Neubauten von Anfang an barrierefrei planen

Für eine neue Dusche muss man mit 1200 Euro rechnen, für unterfahrbare Küchenelemente mit 1400 Euro. Eine Zugangsrampe kostet rasch 5000 Euro, eine Hebeplattform 5000 bis 12’000 Euro. Es gibt aber Unterstützung vom Staat: zum Beispiel von der KfW einen Kredit über 50’000 Euro oder bis zu 6250 Euro Zuschuss, Fördermittel von der Pflegekasse, und zur Not kann man einen Teil seiner Immobilie verkaufen.

Alexander Krippstädt.
Alexander Krippstädt.

Für den Neubau lohnt es sich, von Anfang an barrierefrei zu planen. Denn das ist erstaunlicherweise kaum teurer, wie vor drei Jahren die auf den Bau von Seniorenbauten spezialisierte Terragon AG mit einem Musterprojekt ausrechnete. 130 von 140 Kriterien für barrierefreies Bauen gemäss DIN 18040-2 verursachten in einem fiktiven fünfstöckigen Wohngebäude in Berlin mit 20 Wohnungen und 1500 Quadratmeter Wohnfläche nicht mehr Kosten. Barrierefreiheit machte nur gut 1 Prozent der Gesamtbaukosten aus.

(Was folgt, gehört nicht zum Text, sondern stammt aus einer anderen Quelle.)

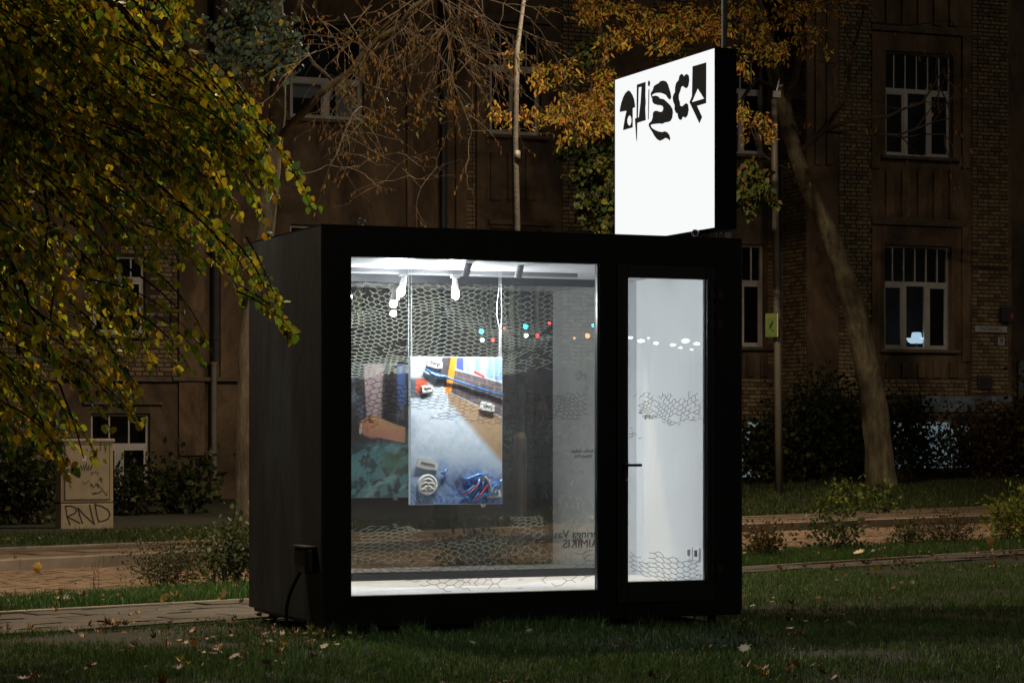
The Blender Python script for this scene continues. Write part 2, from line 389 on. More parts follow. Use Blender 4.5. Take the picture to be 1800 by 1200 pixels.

«Setzt man die Mehrkosten in Beziehung zum Anstieg von Grundstückskosten, Kaufpreisen oder Grunderwerbsteuer, ist das vernachlässigbar gering», sagt Michael Held, der Terragon 1994 gründete. «Vor allem, wenn man durch kluges Planen und mit preisgünstigen Lieferanten noch mehr Kosten spart.»

Abgesehen davon sei bei einer Marktausdehnung des barrierefreien Wohnungsbaus mit zunehmend preisgünstigeren Produktangeboten aus der Industrie zu rechnen. Er frage sich seit längerem, sagt der Dresdner Architekt Krippstädt, warum barrierefreies Bauen immer noch ein so schlechtes Image habe. «Es sollte uncool sein, mit Barrieren zu bauen – nicht umgekehrt.»